For many teams, brand selection is not only about electrical performance. Lifecycle continuity, preferred package families, qualification standards, and compatibility with existing BOMs can all affect the final choice. That is why a category page like this is useful not just for part lookup, but also for narrowing down options based on the broader design context.
How to narrow down the right part
When filtering products, start with the essentials: output voltage, polarity, output current, and input voltage range. Next, review package and mounting style, then confirm environmental limits such as operating temperature. If the application includes sensitive analog circuitry or strict power-rail tolerances, line and load regulation behavior may also deserve closer attention.

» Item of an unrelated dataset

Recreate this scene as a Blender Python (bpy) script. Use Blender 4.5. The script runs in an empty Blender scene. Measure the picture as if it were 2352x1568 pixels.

It is also worth checking whether the regulator is intended as a general-purpose device or for more specialized environments. A standard board-level design may only require a straightforward fixed regulator, while defense, aerospace, or high-reliability industrial systems may call for screened or extended-temperature variants. Taking that structured approach helps avoid over-specifying or under-specifying the power stage.
Final considerations
Linear voltage regulators continue to play an important role in modern electronics because they solve a specific set of power problems very well: creating clean, stable rails with minimal circuit complexity. From fixed positive outputs to negative and adjustable solutions, this category supports a wide range of design needs across industrial, embedded, and high-reliability applications.
If you are comparing parts for a new design or replacing an existing regulator in a legacy system, focus on the real operating conditions first: voltage headroom, current demand, thermal limits, package constraints, and application sensitivity to noise. That approach will make it much easier to identify the most suitable device from the available range.